3. Un contexte de fébrilité pour l'ouverture des négociations
Outre les conditions posées à la Turquie par l'Union européenne pour l'ouverture des négociations, il existait une autre condition que se posaient à eux-mêmes les Européens : l'adoption d'un « cadre de négociation », qui doit servir à organiser le processus des négociations (voir en annexe les conclusions du Conseil européen du 17 décembre 2004 à ce sujet). La Commission européenne a ainsi proposé le 29 juin 2005 un cadre, qu'elle a qualifié de « rigoureux » , pour les négociations d'adhésion ; ce cadre fixe les principes directeurs, ainsi que les procédures à suivre dans les négociations. Les États membres de l'Union européenne ne sont tombés d'accord sur ce cadre de négociations que tard le lundi 3 octobre, après une ultime journée de discussions.

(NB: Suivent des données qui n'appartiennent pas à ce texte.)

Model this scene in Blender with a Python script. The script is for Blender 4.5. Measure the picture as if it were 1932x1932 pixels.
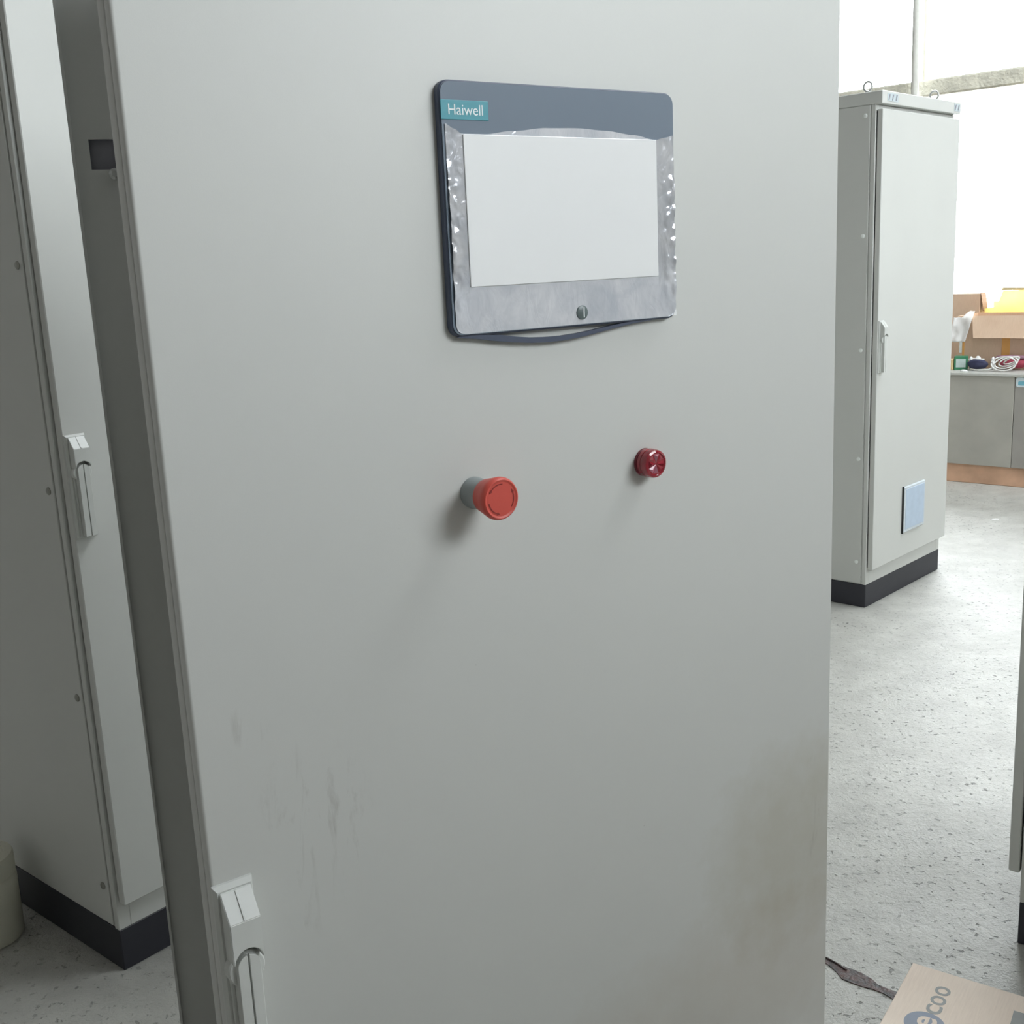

Depuis plusieurs semaines, les négociations au sein du Conseil entre les États membres étaient très intenses et difficiles ; elles ont d'ailleurs été douloureusement ressenties en Turquie, où l'impression devenait de plus en plus prégnante que l'Union en demandait toujours plus à la Turquie. Elles se sont cependant focalisées sur la position autrichienne qui souhaitait faire évoluer une phrase, pourtant reproduite à l'identique des conclusions du Conseil européen du 17 décembre 2004 : « l'objectif commun des négociations est l'adhésion » . Dès 2004, cette phrase était cependant complétée par : « ces négociations sont un processus ouvert dont l'issue ne peut pas être garantie à l'avance » . Soutenu par une opinion publique et des partis politiques largement opposés à la perspective d'une adhésion de la Turquie à l'Union européenne, le gouvernement autrichien a obtenu quelques retouches très mineures au cadre de négociation, mais a surtout réussi à ce que, parallèlement à l'ouverture des négociations avec la Turquie, l'Union européenne ouvre les négociations avec la Croatie. Les Turcs ont ainsi parfois eu l'impression d'être « pris en otage » dans des discussions qui les dépassaient.
En définitive, le cadre de négociation reprend largement les conclusions du Conseil européen du 17 décembre 2004 : « L'objectif commun des négociations est l'adhésion. Ces négociations sont un processus ouvert dont l'issue ne peut pas être garantie à l'avance. Tout en tenant compte de l'ensemble des critères de Copenhague, y compris la capacité d'absorption de l'Union, si la Turquie n'est pas en mesure d'assumer intégralement toutes les obligations liées à la qualité de membre, il convient de veiller à ce que la Turquie soit pleinement ancrée dans les structures européennes par le lien le plus fort possible ».
En plus d'insister sur le plein respect des critères de Copenhague par la Turquie et sur la capacité d'absorption de l'Union, le cadre de négociations prévoit que la Commission européenne, de sa propre initiative ou à la demande d'un tiers des États membres, peut recommander la suspension des négociations en cas de « violation sérieuse et persistante » des principes de liberté, de démocratie, de respect des droits de l'Homme et des libertés fondamentales et de l'État de droit. Le Conseil des ministres européens prendra une telle décision à la majorité qualifiée, et non à l'unanimité.
Au final, la réunion ministérielle d'ouverture des négociations avec la Turquie en vue de son adhésion à l'Union européenne a donc bien eu lieu le 3 octobre 2005, juste après la réunion du Conseil des ministres des affaires étrangères de l'Union qui a adopté le cadre des négociations.